Ces cinq phrases résument grossièrement les cinq chapitres et immédiatement votre première impression est de trouver tout ceci incompréhensible. Moi aussi, j’ai ramé comme un beau diable à la lecture de ce roman mais une fois achevé, tout s’est éclairé ! Car Philip Roth déploie une incroyable virtuosité dans cet ouvrage à la construction narrative extrêmement chiadée. Du très grand art qui laisse pantois.
Effet de miroir, Henry et Nathan ont tous les deux une maîtresse nommée Maria, un jeune étudiant rencontré en Israël devient le terroriste qui veut détourner l’avion de Nathan, Henry meurt sur une table d’opération puis c’est au tour de Nathan de décéder pour la même cause, un mort qu’on retrouve époux en Angleterre… Je ne peux pas vous révéler le fin mot de l’histoire mais disons, pour rester dans l’effet de miroir, que Nathan est un écrivain célèbre dont la vie ressemble peu ou prou à celle de Philip Roth, lui-même écrivain célèbre ; si Nathan nous conte cette histoire, il n’est que la marionnette de Roth qui écrit ce roman. Fiction et/ou réalité, seul Roth possède les clés, c’est le pouvoir suprême de l’Ecrivain, apte à manier l’une et l’autre à son gré. L’auteur place des personnages réels dans des situations fictives et tel un prestidigitateur nous embarque dans une illusion qui ne nous fait reprendre nos esprits que lorsqu’il veut enfin, nous révéler son « truc ». Magistrale interrogation sur l’identité, où tout est et n’est pas.
Pour le fond, outre cette mise en perspective du rôle et du pouvoir de l’écrivain, il y est question de personnages qui décident de changer radicalement de vie, comme Henry qui abandonne sa vie confortable et aisée de dentiste marié, ayant une maîtresse compréhensive, pour faire son alya et retrouver ses racines juives, l’occasion pour Roth de pouvoir développer sa conception de la judéité, en opposant le mauvais Juif Nathan, non pratiquant et ne se considérant Juif que par le hasard de la naissance, opposé à son frère Henry qui choisit de se consacrer à sa religion, apprendre l’hébreu et se dévouer sur le terrain à la cause d’Israël, un vrai Juif ne pouvant vivre que sur cette terre méditerranéenne.
Vous l’aurez compris, il s’agit de l’un des meilleurs romans de Philip Roth mais sa complexité le réserve à des lecteurs ayant déjà goûté l’écrivain et familiers des lectures demandant un effort de concentration.
« - Disons que… moi ça me dérange les gens qui, enfin, ce n’est qu’un sentiment, pas une idée bien réfléchie.

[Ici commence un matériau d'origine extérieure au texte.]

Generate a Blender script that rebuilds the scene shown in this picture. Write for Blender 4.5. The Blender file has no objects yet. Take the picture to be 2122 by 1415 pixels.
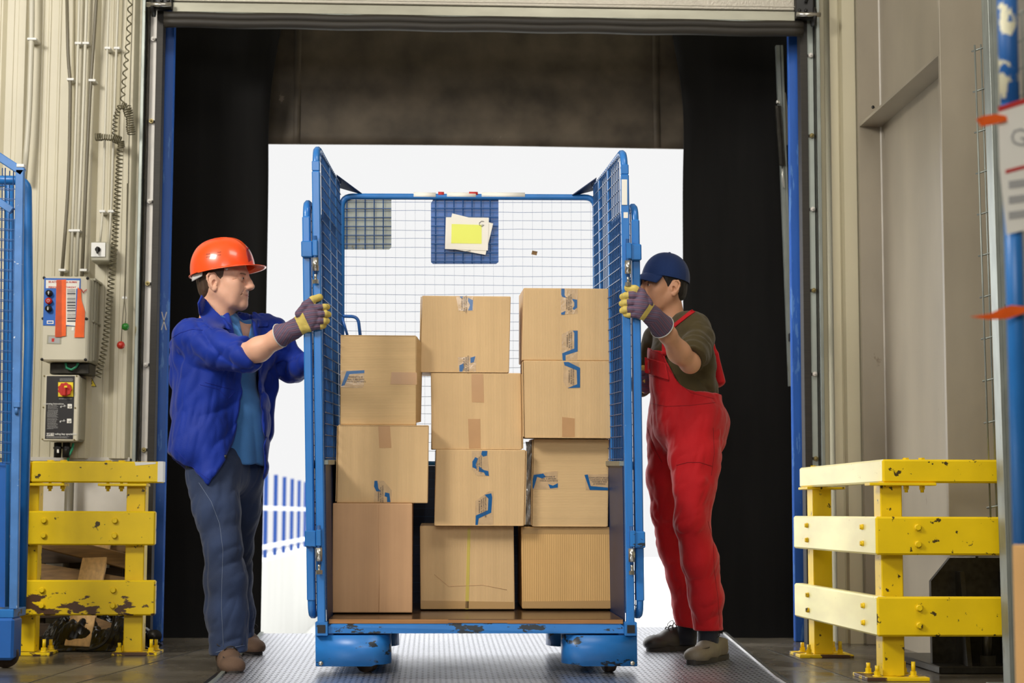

Il faudrait que je développe, si tu tiens à ce qu’on poursuive encore longtemps, après le chablis, et tout le champagne – moi ça me dérange les gens qui s’accrochent à une identité ; je ne vois vraiment pas ce qu’il y a d’admirable là-dedans. Tout ce discours sur l’identité – l’identité commence là où la réflexion s’arrête, à mon avis. Pour moi, qu’elles soient juives, ou aussi bien antillaises et attachées à préserver leurs racines caraïbes, toutes ces communautés ethniques compliquent l’existence dans une société qui essaie de vivre en bonne amitié, comme à Londres, où nous sommes aujourd’hui d’origines très diverses. »
Philip Roth La Contrevie Folio – 452 pages –
Traduit de l’américain par Josée Kamoun (Nouvelle traduction de 2004)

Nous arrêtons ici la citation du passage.